The Florida Room was where you would find Gumpy most winter nights because it was so toasty.  He kept a few lawn chairs down there for comfortable seating while he unthawed from various chores around the farm or dodged another of Ema's admonishments.  As a kid, I loved spending time down there with the adults.  My dad and Gumpy would sometimes have grown-up conversations that I didn't get chased from in the Florida Room.  While I hear tales of the wine he use to keep down there, I never witnessed any drinking.  Knowing Gumpy, he absolutely had at least one bottle of something hidden down there!

One winter, my Aunt Mary was unemployed and to earn money for smokes, Gumpy had her splitting wood for the furnace.  I know she was in the best shape of her life because I was in great shape for being a scrawny little kid.  Gumpy would give me a little cash just for stacking wood.  I remember thinking I must be stacking wood to the ceiling althought I'm now sure I got the many stacks at least four feet high.  After I finished my work, he would put me in charge of keeping the fire going for a few minutes.  It was a duty I always undertook with the utmost care.

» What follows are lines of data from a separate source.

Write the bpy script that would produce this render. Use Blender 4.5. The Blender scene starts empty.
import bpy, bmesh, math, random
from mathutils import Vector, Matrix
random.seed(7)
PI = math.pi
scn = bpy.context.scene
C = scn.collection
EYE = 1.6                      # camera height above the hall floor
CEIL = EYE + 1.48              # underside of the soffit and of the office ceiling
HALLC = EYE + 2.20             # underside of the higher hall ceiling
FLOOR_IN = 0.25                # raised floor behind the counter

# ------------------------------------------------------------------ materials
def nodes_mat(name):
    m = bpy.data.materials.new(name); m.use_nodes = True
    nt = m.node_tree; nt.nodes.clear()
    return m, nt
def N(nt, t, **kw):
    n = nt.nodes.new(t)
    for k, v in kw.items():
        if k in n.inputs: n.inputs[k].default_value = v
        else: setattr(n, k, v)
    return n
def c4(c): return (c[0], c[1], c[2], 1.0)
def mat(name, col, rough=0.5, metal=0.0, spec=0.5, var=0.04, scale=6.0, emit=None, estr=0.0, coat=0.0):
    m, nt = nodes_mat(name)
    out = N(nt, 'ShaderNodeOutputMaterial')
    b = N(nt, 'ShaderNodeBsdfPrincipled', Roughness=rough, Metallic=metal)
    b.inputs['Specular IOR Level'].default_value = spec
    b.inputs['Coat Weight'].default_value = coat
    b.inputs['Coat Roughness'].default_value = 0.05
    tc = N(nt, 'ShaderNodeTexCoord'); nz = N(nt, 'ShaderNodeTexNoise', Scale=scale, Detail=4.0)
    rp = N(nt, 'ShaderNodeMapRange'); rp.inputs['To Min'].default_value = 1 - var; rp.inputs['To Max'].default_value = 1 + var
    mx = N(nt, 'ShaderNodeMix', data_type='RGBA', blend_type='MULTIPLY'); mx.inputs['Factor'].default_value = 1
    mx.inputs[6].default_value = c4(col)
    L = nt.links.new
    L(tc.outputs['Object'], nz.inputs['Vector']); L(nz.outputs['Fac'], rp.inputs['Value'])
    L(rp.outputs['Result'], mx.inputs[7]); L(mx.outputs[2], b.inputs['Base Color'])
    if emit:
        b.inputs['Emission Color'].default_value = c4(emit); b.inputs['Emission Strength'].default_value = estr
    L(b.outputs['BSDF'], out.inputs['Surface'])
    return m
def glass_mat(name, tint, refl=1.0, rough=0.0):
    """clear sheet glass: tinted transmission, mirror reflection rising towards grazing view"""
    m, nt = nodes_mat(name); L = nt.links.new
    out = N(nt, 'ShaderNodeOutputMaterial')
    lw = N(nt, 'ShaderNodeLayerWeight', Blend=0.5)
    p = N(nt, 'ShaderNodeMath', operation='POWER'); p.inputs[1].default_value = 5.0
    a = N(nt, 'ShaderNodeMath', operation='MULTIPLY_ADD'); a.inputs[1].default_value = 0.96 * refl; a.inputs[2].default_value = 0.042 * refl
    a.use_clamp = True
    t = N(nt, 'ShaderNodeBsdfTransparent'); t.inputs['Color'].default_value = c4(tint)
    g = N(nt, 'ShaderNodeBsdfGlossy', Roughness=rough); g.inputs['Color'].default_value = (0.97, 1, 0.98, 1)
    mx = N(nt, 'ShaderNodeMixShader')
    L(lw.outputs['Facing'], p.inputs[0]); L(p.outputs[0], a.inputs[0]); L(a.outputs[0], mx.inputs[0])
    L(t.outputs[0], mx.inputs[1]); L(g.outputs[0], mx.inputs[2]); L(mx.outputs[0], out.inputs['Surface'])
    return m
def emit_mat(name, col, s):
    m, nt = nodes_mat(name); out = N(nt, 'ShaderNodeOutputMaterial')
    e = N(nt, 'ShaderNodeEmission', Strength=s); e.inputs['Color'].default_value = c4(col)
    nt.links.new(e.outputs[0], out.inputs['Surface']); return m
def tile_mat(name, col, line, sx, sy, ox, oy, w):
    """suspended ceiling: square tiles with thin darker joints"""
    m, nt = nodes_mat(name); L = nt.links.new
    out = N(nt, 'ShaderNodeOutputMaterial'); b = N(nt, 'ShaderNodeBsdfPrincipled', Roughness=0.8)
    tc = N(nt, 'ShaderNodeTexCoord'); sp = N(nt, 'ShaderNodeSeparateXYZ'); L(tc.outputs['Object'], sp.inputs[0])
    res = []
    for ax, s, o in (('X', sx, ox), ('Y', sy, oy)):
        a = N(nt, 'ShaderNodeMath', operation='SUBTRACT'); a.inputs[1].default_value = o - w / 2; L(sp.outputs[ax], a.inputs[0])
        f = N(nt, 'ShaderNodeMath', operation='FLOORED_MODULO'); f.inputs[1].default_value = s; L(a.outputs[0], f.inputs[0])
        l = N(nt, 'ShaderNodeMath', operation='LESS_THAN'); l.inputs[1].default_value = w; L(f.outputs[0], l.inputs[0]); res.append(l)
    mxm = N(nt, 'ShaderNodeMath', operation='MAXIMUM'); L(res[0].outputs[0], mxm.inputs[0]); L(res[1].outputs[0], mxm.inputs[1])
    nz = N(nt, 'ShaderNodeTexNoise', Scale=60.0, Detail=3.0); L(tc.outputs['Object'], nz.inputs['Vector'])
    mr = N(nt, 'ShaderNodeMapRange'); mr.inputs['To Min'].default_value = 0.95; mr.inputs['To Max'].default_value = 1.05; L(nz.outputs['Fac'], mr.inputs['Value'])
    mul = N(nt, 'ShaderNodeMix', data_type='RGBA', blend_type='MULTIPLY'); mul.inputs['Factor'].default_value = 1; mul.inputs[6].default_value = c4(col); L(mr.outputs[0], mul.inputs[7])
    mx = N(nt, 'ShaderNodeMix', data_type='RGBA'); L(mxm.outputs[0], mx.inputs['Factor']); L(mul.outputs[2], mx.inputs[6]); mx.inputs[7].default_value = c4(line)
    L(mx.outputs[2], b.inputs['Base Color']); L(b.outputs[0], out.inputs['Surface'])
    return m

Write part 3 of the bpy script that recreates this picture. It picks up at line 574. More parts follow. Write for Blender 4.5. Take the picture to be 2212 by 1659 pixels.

The wood burning has long since been sold.  After retiring, my grandparents started going to Florida every winter, so the Florida Room was no longer a necessity.  I have not split or stacked firewood in years.  The only reason I go into the basement anymore is to make sure the sump pump works in the summer and the pipes are drained in the winter.  Cobwebs abound in the basement.  I duck everytime I go down the stairs leading from the bathroom so I do not hit my head on the wood support at the base of the stairs.  Gumpy isn't there either.  But the memory of being there with him has not faded one bit.